"To repeat: if the chain of title of the note is broken, then the borrower no longer owes any money on the loan."
This is the sort of arrant nonsense that lands the gullible in a heap of trouble. Typically, there are two separate instruments involved when one obtains a loan secured by a mortgage -- the first is the promissory note, which says essentially "I owe Bank X $1000". The second is the mortgage deed, which says essentially "to secure my obligation under the promissory note, I grant a mortgage on my house". Typically, they are both owned by the same party. When things are screwed up, they can become separated.

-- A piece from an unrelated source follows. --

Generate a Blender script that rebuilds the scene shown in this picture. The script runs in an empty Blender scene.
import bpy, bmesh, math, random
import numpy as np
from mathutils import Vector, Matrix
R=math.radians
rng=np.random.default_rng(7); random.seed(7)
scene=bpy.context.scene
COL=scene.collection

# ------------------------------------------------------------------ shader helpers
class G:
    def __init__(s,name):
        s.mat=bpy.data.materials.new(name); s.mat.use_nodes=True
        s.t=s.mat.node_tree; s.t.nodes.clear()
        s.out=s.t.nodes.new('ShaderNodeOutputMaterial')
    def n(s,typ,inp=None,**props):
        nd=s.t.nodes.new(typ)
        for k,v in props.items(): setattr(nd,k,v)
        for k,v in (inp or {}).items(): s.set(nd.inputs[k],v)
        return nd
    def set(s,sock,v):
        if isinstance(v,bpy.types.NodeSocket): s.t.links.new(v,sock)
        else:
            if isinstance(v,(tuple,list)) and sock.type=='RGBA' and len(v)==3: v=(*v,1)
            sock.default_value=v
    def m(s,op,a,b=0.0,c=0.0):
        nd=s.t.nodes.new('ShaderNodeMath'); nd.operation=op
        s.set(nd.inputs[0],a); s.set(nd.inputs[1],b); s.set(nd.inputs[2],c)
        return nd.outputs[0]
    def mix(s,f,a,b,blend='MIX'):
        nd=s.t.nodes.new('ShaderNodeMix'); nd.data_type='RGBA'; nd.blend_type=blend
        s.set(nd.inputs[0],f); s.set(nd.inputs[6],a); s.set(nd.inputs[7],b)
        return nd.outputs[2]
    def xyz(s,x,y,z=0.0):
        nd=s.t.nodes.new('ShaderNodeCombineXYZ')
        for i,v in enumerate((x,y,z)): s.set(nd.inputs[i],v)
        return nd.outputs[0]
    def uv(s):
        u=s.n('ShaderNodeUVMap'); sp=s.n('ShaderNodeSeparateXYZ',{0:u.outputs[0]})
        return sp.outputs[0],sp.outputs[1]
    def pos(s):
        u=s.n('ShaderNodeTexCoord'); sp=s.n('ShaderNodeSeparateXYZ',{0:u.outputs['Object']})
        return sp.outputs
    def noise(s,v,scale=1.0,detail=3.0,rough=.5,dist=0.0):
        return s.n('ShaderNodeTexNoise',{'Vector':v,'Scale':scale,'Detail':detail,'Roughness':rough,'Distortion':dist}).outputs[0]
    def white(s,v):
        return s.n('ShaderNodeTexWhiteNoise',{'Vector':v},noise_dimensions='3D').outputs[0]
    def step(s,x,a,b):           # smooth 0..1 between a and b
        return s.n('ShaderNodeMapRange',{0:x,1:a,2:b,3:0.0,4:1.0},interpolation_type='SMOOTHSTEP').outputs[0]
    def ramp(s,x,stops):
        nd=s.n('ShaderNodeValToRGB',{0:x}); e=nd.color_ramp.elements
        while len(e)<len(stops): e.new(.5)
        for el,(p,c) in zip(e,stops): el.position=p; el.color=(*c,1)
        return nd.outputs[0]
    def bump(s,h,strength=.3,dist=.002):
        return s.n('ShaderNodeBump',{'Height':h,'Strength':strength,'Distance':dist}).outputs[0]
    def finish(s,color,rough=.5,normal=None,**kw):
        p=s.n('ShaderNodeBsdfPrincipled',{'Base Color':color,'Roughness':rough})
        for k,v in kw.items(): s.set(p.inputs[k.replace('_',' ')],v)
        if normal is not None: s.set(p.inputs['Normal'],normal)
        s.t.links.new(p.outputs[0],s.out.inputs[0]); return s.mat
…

Hence, one seeking to enforce the promissory note may find they are not the owner of the mortgage deed. The noteholder can remedy the problem through the means suggested above and, once it obtains the mortgage deed, commence a foreclosure. But, importantly, the holder of the defaulted note need not do so. It can instead, commence an ordinary contract action against the borrower and obtain judgment on the note itself. It may then enforce that judgment by executing on any unencumbered property of the borrower. This is not the best result for the lender, but it is possible. Importantly, the borrower always owes the money to the current holder of the note, whoever that may be.* It is dangerous to give people the impression they are off the hook when there is a defect in the chain of title. They are never off the hook.
* Note: this assumes the current holder is the holder in due course. If not, the last legitimate holder in due course can enforce the note. In any event, it will eventually be sorted out and, as noted, the obligation never just disappears.